Wörner a précisé la genèse de son plan :

« Lorsque je l’ai mentionné pour la première fois, c’était une sorte de ballon d’essai, pour voir s’il y avait un intérêt pour une collaboration internationale dans l’exploration spatiale à l’avenir. Et maintenant, je peux vous le dire : oui, cette partie de la question a reçu une réponse positive. Il existe un très grand intérêt au niveau mondial pour entreprendre ensemble une exploration commune dans un contexte international, ce qui est, je crois, très important. »

Cet accueil positif a conduit Wörner à la conviction qu’un jour sa proposition deviendra réalité.

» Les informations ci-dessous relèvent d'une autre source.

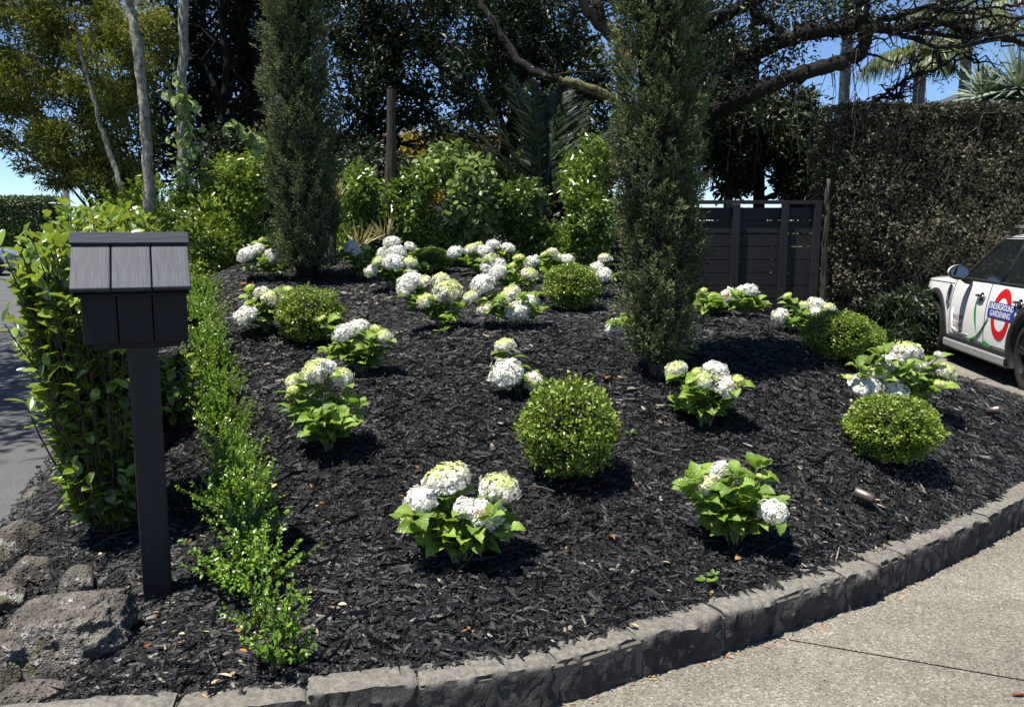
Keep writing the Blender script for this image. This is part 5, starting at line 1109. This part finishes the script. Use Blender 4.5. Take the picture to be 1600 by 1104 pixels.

« Plusieurs grands acteurs du spatial m’ont dit : ‘D’accord, de toute façon, nous planifions une mission lunaire, autant la combiner avec l’idée de Village lunaire’. Et ceux qui, à la NASA, travaillent sur les missions martiennes m’ont également fait part de leur intérêt. »

Wörner a précisé qu’il n’avait pas encore sollicité d’engagements politiques ou financiers de pays membres de l’ESA, mais qu’il allait présenter son plan lors du Conseil des ministres à la fin 2016, non pas pour demander des financements, mais simplement pour voir quel type d’activité envisager après l’ISS.

« Cependant, je crois que dans nos gènes, il existe quelque chose qui va au-delà les considérations purement pratiques (...) Nous aimons découvrir, d’êtres des pionniers - c’est propre à l’espèce humaine et c’est ce qui nous conduit vers le futur. »

Avec le départ d’Obama, un Président qui a tenté de bloquer tous les programmes ambitieux de la NASA, et avec la mise en œuvre immédiate d’un nouveau système financier international, le monde occidental pourrait sans doute s’engager plus librement avec ses partenaires des BRICS pour accélérer de plusieurs crans le calendrier.